Pourquoi « gauche » et « droite » en politique ?
Pourquoi parle-t-on de « gauche » et de « droite » en politique, et surtout en France ? Ces termes trouvent leur origine dans un moment clé de l’histoire française, lors de la Révolution de 1789.
Ces simples mots, devenus universels, viennent d’un bouleversement dans la société et la manière dont on a organisé le pouvoir à cette époque.
La France en 1789 : une marmite en pleine ébullition
En 1789, la France est en pleine effervescence. La monarchie absolue, qui domine le pays depuis des siècles, vacille. Louis XVI est sur le trône, mais le peuple gronde. Les inégalités sociales sont énormes : la noblesse et le clergé détiennent des privilèges puissants, alors que la majorité de la population vit dans des conditions difficiles. Le pays est également en crise financière, après des années de guerre coûteuse, notamment la participation à la Guerre d’indépendance américaine. C’est dans ce contexte explosif que la Révolution éclate.
Le 5 mai 1789, Louis XVI convoque les États généraux pour résoudre la crise. Les États généraux regroupent trois ordres : le clergé, la noblesse et le Tiers-État (composé de la bourgeoisie et du peuple). C’est lors de ces réunions, à l’Assemblée nationale constituante, que l’origine des termes « gauche » et « droite » voit le jour.

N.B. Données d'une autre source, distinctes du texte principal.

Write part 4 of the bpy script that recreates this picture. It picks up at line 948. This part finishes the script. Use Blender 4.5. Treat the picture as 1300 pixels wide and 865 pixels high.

L’apparition des forces de gauche et de droite
Lors des premières séances des États généraux, une division claire se forme. Les députés favorables au roi, à la monarchie et à l’ordre établi se placent à droite du président de l’Assemblée. Ceux qui veulent des changements radicaux, notamment les représentants du Tiers-État, se placent à gauche. Ce positionnement, au départ géographique, va rapidement symboliser des visions politiques opposées.
La « gauche » représente alors les idées nouvelles : plus de libertés pour le peuple, la fin des privilèges et l’égalité. Les députés de gauche sont pour la plupart issus du Tiers-État, notamment de la bourgeoisie. Ils sont influencés par des idées révolutionnaires, comme celles de Robespierre. À l’opposé, la « droite » incarne la défense des traditions, de la religion et du pouvoir royal. Les députés de droite sont principalement des nobles et des clercs, qui veulent maintenir l’ordre ancien.
Deux figures originales
Du côté de la gauche, Robespierre est une figure clé de la Révolution française. Défenseur passionné d’une République égalitaire, il veut que le pouvoir soit dans les mains du peuple, et non d’une élite ou d’un roi. En 1792, il joue un rôle central dans la création de la Première République, marquant la fin officielle de la monarchie en France. Il pousse pour des réformes radicales, comme l’abolition de l’esclavage en 1794, mais son recours à la violence pendant la Terreur le rend de plus en plus impopulaire. Convaincu que la terreur est nécessaire pour protéger la République, il finit par être arrêté et exécuté en 1794.
Du côté de la droite, Mirabeau adopte une position plus modérée. Noble d’origine, mais membre du Tiers-État, il plaide pour une monarchie constitutionnelle, où le pouvoir serait partagé entre le roi et une assemblée élue. Inspiré par le modèle britannique, il pense qu’une transition progressive éviterait le chaos. Orateur talentueux, il devient une figure influente, cherchant à concilier réformes et stabilité. Malgré ses efforts, il ne pourra pas empêcher l’effondrement de la monarchie.
Deux siècles d’évolution pour la gauche et la droite
Le clivage gauche-droite évolue au XIXe siècle avec la Révolution de 1848 et la Deuxième République. La gauche représente les républicains et socialistes, défendant la laïcité et la démocratie, tandis que la droite reste fidèle aux traditions monarchistes et conservatrices. Des figures comme Gambetta pour la gauche, et l’adaptation de la droite à la République, marquent cette période.
Au XXe siècle, la gauche se divise avec l’arrivée des mouvements communistes, tandis que la droite, avec de Gaulle, devient plus républicaine. Après 1945, la gauche se concentre sur l’État-providence, la droite sur le libéralisme économique. Au XXIe siècle, les frontières s’effacent : la gauche perd son ancrage ouvrier, la droite s’éloigne du conservatisme traditionnel. Mais le débat entre changement et ordre, né en 1789, persiste.